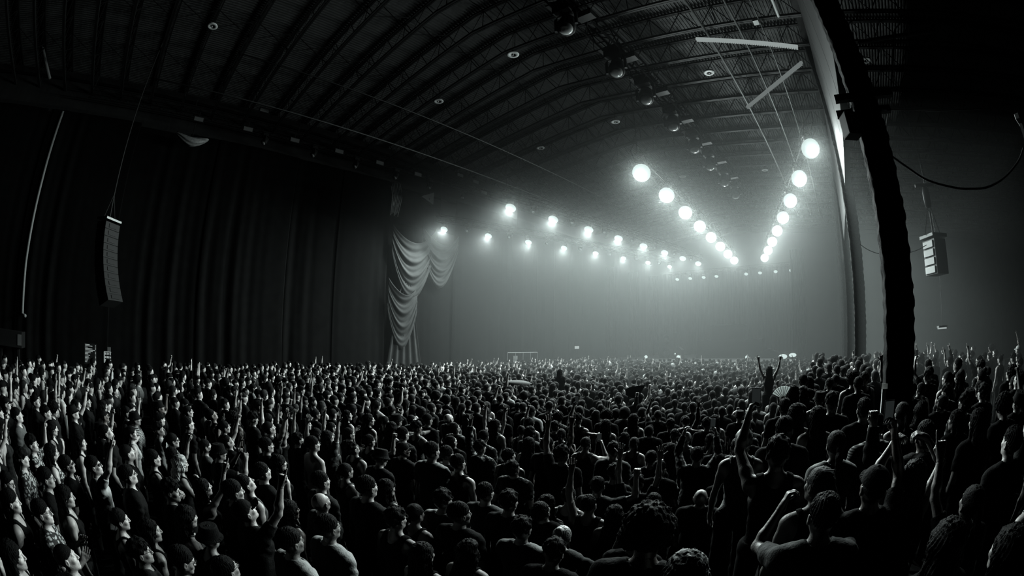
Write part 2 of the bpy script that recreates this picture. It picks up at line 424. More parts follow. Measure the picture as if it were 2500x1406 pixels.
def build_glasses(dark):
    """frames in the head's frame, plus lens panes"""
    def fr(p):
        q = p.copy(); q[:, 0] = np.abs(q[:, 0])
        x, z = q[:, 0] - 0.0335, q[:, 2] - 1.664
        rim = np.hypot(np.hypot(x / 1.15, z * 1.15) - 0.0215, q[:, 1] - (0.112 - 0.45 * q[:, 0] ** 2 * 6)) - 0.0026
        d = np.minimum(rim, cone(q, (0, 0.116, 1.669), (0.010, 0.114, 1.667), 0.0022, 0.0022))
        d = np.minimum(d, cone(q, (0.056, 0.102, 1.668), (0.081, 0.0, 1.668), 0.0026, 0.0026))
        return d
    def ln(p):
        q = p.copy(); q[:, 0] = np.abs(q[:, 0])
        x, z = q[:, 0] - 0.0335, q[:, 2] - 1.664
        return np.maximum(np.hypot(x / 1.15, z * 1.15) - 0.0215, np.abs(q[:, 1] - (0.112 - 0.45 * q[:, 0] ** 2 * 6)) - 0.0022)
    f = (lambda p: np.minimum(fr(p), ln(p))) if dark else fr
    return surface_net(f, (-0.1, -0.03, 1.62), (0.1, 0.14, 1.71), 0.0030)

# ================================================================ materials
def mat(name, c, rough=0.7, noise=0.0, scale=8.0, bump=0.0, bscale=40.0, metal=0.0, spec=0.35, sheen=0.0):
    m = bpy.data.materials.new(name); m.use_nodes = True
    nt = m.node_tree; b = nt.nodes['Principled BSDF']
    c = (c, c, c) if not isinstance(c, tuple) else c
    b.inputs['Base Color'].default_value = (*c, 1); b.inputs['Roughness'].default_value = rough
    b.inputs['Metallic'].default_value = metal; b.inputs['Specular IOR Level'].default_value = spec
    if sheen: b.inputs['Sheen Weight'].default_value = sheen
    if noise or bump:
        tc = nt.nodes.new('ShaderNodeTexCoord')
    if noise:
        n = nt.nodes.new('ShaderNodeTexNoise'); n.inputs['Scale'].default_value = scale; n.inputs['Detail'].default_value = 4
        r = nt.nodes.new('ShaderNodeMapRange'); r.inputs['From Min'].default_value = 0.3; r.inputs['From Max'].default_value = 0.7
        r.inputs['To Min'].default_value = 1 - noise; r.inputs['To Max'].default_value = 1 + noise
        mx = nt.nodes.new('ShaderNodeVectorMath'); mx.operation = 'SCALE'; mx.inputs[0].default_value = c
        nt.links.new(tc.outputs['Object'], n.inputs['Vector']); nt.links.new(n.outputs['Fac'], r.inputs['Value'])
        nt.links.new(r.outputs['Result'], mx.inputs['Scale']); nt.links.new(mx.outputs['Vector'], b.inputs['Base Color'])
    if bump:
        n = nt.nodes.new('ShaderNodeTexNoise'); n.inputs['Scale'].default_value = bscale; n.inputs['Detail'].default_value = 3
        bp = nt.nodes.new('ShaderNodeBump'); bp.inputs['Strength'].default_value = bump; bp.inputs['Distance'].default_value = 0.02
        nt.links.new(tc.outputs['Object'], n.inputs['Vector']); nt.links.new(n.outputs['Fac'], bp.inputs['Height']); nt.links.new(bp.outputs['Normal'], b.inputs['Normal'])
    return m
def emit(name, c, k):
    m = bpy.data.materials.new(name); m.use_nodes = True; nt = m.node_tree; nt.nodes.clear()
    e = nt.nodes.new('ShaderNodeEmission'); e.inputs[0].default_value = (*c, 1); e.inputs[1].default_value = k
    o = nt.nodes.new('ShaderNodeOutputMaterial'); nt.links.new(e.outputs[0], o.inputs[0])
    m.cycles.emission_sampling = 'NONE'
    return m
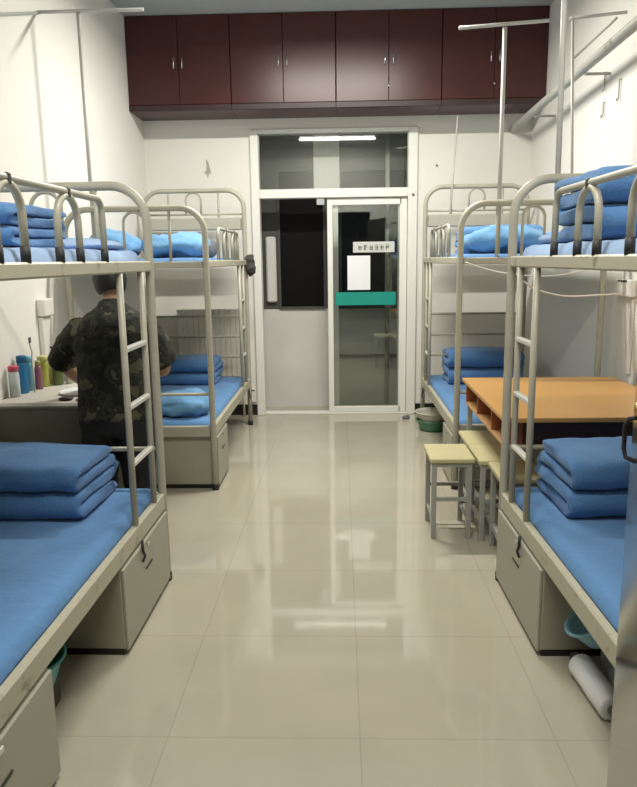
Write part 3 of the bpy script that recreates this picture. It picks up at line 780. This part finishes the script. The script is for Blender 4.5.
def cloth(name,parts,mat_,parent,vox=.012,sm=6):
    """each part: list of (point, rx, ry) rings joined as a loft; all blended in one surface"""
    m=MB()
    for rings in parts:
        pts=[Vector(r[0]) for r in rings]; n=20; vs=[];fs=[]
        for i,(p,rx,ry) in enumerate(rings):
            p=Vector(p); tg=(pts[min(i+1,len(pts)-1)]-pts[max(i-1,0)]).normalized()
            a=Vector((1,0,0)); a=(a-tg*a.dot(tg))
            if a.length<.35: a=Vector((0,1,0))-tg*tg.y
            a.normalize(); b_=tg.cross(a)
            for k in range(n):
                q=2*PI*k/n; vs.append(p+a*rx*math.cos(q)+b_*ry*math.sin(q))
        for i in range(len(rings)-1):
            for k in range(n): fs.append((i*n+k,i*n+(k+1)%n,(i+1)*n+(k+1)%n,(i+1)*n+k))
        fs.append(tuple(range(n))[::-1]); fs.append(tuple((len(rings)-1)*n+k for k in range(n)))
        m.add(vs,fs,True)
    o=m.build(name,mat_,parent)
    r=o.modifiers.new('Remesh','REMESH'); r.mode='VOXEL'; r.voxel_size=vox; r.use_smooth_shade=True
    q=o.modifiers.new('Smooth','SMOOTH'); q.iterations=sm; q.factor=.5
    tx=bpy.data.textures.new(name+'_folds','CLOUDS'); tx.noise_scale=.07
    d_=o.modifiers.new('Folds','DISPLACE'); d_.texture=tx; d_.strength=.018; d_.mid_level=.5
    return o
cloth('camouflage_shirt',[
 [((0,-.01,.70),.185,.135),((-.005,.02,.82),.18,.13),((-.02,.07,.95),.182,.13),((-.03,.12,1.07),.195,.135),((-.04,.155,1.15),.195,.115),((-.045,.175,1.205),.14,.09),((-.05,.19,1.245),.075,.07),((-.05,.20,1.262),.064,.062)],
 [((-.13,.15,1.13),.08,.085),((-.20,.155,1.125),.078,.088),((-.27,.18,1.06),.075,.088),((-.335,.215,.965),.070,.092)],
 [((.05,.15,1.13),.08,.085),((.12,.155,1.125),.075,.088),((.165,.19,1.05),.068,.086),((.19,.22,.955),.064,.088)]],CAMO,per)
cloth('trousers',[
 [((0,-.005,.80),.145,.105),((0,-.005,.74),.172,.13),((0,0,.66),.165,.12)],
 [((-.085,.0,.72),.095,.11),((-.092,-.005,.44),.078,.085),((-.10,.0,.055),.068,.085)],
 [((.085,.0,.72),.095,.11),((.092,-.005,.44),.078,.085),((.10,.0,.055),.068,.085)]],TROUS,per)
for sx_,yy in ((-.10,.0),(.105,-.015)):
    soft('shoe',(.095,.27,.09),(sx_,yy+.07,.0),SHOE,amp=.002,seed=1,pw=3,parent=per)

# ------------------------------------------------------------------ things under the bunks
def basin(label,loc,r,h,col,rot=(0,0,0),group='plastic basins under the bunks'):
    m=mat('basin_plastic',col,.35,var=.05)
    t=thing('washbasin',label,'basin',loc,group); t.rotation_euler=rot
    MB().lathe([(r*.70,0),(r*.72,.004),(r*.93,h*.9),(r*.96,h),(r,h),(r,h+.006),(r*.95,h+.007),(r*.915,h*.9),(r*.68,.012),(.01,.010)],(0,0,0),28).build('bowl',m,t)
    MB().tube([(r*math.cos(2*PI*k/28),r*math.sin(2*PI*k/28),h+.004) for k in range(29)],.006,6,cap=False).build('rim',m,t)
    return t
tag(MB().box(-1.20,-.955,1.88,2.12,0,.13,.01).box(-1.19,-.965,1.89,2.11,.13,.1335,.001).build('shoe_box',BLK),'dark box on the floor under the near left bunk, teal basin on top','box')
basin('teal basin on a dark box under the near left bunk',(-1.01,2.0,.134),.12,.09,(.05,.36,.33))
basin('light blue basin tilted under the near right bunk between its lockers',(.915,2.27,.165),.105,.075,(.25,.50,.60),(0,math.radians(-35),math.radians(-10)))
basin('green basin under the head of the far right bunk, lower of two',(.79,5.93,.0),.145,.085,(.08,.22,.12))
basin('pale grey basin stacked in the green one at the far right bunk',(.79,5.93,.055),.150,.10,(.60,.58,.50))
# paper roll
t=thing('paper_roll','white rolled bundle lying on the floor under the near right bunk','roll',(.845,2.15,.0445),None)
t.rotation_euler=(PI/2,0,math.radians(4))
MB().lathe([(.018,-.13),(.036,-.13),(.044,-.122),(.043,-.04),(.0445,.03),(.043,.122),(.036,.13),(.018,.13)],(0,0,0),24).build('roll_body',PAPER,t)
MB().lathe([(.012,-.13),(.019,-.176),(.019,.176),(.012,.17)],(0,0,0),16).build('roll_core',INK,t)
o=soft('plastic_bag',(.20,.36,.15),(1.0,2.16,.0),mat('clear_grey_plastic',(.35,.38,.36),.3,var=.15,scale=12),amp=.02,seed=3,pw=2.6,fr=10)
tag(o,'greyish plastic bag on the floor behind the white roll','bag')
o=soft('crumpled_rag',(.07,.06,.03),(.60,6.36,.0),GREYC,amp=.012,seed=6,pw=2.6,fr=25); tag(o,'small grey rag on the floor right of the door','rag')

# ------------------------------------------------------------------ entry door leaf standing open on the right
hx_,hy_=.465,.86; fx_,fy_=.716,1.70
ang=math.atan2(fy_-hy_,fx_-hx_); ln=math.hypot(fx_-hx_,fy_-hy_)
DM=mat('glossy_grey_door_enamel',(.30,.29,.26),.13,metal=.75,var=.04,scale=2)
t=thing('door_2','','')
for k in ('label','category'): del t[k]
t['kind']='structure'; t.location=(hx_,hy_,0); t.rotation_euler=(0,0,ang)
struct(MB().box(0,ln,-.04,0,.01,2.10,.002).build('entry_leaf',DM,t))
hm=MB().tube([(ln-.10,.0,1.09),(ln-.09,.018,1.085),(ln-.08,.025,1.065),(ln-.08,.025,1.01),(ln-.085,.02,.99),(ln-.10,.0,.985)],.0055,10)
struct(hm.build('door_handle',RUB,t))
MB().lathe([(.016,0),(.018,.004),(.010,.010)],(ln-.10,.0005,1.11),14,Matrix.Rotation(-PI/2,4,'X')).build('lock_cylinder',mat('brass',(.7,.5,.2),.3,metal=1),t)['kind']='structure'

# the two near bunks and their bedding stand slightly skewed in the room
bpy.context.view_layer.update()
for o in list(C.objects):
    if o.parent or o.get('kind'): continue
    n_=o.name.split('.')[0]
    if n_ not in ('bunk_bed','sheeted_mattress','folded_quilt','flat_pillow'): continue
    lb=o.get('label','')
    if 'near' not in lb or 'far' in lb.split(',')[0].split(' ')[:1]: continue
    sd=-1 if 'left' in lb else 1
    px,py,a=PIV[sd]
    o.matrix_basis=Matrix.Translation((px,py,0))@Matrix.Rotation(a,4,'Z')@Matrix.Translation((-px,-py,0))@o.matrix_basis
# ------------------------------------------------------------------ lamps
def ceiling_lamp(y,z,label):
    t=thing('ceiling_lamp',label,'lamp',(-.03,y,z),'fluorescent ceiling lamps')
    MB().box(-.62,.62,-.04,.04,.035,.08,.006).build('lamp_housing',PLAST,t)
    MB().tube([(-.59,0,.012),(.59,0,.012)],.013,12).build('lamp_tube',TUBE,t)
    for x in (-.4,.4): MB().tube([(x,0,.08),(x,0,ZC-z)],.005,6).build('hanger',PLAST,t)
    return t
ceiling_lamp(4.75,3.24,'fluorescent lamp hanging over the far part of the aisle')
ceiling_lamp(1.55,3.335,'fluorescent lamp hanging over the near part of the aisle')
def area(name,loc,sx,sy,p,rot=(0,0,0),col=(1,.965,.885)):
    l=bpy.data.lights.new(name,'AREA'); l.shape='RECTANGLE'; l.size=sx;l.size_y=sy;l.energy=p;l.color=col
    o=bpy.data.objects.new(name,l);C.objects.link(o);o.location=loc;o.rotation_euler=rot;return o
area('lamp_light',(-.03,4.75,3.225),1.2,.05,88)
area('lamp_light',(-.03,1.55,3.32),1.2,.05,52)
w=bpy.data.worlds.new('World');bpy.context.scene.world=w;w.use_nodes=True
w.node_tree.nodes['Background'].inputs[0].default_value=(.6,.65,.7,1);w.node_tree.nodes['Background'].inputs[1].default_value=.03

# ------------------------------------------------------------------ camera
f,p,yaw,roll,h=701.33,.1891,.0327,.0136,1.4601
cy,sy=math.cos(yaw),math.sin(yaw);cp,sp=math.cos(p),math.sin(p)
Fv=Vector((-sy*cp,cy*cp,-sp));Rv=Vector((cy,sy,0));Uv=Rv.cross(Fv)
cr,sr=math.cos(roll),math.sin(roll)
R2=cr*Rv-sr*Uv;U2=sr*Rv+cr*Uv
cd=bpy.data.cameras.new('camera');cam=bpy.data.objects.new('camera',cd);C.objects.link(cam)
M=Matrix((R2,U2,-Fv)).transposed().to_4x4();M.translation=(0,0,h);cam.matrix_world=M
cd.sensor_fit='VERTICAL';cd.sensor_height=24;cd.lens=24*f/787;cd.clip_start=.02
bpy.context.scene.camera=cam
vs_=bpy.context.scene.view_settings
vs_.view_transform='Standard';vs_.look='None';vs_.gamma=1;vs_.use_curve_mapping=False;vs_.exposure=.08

○ ○ ○ ○

▶ **Work instructions**: Restate the data word for word from its first line through the line with "0.14, 1.71), 0.0030)", leaving out any picture along the way.

▶ **Solution to the exercise**:
Write part 2 of the bpy script that recreates this picture. It picks up at line 424. More parts follow. Measure the picture as if it were 2500x1406 pixels.
def build_glasses(dark):
    """frames in the head's frame, plus lens panes"""
    def fr(p):
        q = p.copy(); q[:, 0] = np.abs(q[:, 0])
        x, z = q[:, 0] - 0.0335, q[:, 2] - 1.664
        rim = np.hypot(np.hypot(x / 1.15, z * 1.15) - 0.0215, q[:, 1] - (0.112 - 0.45 * q[:, 0] ** 2 * 6)) - 0.0026
        d = np.minimum(rim, cone(q, (0, 0.116, 1.669), (0.010, 0.114, 1.667), 0.0022, 0.0022))
        d = np.minimum(d, cone(q, (0.056, 0.102, 1.668), (0.081, 0.0, 1.668), 0.0026, 0.0026))
        return d
    def ln(p):
        q = p.copy(); q[:, 0] = np.abs(q[:, 0])
        x, z = q[:, 0] - 0.0335, q[:, 2] - 1.664
        return np.maximum(np.hypot(x / 1.15, z * 1.15) - 0.0215, np.abs(q[:, 1] - (0.112 - 0.45 * q[:, 0] ** 2 * 6)) - 0.0022)
    f = (lambda p: np.minimum(fr(p), ln(p))) if dark else fr
    return surface_net(f, (-0.1, -0.03, 1.62), (0.1, 0.14, 1.71), 0.0030)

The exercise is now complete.